After talks with Turkey's Recep Tayyip Erdogan in Paris, Mr Obama reaffirmed US support for "Turkey's right to defend itself and its airspace".
But he stressed that Russia and Turkey should "de-escalate" their dispute.
"We all have a common enemy," Mr Obama said, referring to the so-called Islamic State (IS) group.
"I want to make sure that we focus on that threat," he said.
"Turkey is a Nato ally," he added. "And we're very much committed to Turkey's security and its sovereignty. We discussed how Turkey and Russia can work together to de-escalate tensions and find a diplomatic path to resolve this issue."

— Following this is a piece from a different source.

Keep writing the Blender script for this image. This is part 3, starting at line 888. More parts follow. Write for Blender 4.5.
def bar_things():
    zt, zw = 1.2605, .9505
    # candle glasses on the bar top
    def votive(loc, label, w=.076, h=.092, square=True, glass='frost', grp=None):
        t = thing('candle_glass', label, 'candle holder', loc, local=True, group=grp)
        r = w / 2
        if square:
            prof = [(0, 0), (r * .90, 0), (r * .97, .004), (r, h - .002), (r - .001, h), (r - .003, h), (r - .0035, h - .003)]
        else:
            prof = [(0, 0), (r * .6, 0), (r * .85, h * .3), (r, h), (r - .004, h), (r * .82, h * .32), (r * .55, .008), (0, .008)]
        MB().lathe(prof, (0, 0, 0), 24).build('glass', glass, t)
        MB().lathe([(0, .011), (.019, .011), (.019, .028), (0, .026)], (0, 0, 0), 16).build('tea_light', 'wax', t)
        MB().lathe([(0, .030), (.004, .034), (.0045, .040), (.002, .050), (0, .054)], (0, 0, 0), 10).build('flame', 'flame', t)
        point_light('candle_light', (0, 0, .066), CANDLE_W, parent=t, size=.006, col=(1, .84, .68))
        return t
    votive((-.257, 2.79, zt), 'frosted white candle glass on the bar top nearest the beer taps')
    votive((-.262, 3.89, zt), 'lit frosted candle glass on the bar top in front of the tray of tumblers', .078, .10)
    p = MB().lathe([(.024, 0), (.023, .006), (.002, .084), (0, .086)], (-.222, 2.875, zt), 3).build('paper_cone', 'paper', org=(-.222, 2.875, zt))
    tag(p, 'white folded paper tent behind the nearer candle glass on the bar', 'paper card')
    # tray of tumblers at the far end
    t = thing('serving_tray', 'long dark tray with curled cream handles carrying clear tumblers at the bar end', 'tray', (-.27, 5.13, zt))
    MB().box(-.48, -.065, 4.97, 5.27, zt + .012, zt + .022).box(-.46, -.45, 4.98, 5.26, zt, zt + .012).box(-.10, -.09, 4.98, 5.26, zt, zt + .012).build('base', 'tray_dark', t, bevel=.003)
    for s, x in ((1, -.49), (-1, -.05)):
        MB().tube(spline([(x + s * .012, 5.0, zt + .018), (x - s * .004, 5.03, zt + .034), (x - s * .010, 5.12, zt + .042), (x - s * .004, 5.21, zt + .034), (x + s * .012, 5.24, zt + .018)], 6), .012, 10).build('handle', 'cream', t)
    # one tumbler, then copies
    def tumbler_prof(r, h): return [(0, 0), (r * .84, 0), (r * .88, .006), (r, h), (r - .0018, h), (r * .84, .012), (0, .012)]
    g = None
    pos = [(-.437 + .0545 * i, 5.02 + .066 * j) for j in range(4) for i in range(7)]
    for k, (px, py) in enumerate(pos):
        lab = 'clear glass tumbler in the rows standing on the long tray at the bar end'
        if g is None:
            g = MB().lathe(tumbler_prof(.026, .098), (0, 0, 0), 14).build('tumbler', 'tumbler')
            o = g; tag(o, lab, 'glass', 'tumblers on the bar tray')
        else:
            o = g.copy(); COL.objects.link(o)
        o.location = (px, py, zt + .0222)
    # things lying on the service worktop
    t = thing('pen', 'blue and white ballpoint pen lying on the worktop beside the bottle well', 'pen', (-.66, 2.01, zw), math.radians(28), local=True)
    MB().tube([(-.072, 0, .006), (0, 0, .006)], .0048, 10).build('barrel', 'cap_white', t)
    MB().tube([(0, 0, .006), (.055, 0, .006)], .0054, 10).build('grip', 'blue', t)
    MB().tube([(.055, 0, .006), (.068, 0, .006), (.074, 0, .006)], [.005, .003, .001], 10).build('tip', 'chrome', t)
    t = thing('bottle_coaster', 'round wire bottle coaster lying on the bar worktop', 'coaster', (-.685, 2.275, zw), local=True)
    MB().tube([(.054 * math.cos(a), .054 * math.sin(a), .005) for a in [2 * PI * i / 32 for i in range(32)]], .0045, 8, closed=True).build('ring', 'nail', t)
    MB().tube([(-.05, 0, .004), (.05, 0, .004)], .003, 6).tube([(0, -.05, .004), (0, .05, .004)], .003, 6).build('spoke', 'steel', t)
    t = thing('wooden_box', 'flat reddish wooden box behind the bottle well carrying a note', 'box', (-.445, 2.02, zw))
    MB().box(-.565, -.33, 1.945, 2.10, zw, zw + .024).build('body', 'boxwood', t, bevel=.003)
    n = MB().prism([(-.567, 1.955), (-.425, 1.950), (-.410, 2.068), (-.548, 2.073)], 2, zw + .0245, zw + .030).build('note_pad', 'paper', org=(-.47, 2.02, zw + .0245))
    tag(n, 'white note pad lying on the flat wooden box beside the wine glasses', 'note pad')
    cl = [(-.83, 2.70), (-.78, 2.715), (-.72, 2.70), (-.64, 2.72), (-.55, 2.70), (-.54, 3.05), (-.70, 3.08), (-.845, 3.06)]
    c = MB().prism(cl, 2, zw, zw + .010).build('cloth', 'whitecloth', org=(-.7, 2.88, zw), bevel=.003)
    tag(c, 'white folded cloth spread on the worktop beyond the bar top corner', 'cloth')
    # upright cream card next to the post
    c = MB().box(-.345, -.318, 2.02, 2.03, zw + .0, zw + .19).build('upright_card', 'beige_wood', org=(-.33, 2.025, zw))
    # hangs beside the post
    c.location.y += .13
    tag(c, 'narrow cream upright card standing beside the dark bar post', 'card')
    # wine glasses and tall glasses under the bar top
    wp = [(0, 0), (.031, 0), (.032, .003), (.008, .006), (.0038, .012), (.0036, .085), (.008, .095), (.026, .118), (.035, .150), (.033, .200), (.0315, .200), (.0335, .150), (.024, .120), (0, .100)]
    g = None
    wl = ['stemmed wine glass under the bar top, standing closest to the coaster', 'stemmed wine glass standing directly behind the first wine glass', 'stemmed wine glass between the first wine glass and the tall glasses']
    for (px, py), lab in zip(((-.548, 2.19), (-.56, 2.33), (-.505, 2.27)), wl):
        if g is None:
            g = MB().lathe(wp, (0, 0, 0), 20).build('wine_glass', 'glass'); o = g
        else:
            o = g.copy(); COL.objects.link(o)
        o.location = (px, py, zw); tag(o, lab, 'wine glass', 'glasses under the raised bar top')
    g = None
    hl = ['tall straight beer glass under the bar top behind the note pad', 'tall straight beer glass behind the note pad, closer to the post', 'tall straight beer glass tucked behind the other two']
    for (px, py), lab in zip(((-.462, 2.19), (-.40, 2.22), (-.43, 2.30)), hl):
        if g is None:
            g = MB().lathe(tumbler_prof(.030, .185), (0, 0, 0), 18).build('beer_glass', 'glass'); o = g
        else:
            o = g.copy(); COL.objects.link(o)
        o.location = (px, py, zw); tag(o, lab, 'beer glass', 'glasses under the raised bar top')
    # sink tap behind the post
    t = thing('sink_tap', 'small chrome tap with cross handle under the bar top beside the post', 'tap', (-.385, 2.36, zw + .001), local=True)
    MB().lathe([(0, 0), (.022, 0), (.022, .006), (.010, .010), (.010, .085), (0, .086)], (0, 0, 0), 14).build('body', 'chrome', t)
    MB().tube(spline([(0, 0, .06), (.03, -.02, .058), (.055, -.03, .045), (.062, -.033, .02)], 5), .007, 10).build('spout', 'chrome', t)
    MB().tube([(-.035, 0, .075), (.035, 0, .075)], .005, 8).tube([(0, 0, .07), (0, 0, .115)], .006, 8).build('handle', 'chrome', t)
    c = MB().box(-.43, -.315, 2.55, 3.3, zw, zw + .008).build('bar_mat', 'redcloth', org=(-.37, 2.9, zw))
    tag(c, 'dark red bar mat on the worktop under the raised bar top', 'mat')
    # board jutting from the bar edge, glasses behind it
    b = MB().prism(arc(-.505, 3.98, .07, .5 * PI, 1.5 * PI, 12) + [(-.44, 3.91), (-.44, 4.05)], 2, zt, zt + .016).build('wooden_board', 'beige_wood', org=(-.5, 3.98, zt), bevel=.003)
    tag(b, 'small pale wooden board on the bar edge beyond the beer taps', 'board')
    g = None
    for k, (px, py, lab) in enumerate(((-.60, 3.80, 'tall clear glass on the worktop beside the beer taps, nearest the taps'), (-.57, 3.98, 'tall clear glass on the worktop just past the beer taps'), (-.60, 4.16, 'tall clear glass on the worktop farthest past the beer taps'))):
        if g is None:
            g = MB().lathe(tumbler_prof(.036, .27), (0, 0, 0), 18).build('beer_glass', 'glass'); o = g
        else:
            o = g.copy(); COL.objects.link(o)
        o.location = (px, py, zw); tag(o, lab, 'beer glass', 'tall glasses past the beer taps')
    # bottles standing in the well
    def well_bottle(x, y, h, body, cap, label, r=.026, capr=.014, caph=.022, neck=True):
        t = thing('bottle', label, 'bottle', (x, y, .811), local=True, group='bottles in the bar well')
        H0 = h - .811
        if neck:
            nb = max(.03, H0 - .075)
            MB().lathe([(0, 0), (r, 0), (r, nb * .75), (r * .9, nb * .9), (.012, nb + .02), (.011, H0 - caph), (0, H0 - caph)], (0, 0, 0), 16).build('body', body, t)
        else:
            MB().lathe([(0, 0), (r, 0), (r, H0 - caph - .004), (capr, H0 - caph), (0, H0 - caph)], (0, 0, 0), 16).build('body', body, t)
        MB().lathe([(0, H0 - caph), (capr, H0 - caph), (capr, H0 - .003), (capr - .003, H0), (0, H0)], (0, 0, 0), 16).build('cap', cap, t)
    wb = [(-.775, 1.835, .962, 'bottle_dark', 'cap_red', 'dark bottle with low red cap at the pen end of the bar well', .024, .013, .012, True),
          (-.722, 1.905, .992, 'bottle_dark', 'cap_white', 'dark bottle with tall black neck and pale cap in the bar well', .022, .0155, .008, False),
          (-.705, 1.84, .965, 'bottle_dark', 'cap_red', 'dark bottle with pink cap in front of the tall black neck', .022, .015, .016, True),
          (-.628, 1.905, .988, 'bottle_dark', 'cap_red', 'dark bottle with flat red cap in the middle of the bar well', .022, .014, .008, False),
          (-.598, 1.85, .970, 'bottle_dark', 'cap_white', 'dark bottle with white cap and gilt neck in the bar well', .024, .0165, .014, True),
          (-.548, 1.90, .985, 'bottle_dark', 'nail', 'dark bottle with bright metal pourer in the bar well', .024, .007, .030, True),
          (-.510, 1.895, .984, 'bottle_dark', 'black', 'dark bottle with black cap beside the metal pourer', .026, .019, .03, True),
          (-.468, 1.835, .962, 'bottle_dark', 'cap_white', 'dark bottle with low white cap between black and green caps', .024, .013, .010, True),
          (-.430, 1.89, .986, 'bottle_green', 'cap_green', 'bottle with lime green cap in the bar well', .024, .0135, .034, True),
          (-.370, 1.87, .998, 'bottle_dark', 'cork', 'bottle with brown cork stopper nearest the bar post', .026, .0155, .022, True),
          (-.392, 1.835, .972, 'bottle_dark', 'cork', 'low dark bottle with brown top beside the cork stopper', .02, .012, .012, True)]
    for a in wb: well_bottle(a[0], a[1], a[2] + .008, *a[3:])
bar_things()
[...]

US defence secretary Ashton Carter later said Turkey had to do more to combat Islamic State militants , saying it had not effectively controlled its borders to stop the movement of IS fighters.
Speaking in Washington, he urged Turkey to increase its resistance to the jihadists "both in the air and on the ground".
Mr Erdogan also spoke to reporters after Tuesday's meeting with the US president. He said his government wanted to reduce tensions and was "determined to keep up the fight" against IS.
Mr Obama and Mr Erdogan are among 150 leaders attending climate talks in Paris.
Mr Erdogan renewed his criticism of Russian air strikes against Turkmen rebels in north-western Syria, complaining that the area is being "continuously bombed".
Moscow says Turkey shot down its SU-24 warplane inside Syria on 24 November.
Turkey says the plane entered its airspace and was repeatedly warned to leave before it was downed.
Russia has insisted the plane did not cross the border and that it gave advance notice of the flight path to the US.
One Russian pilot was killed and the other rescued. A Russian marine was killed during the rescue operation.

'Terrorist haven'

Russia is a major ally of Syrian President Bashar al-Assad and its air strikes have targeted rebel groups, including IS.
However, Mr Obama said he expected Russia would eventually be convinced of the need for Mr Assad to leave power.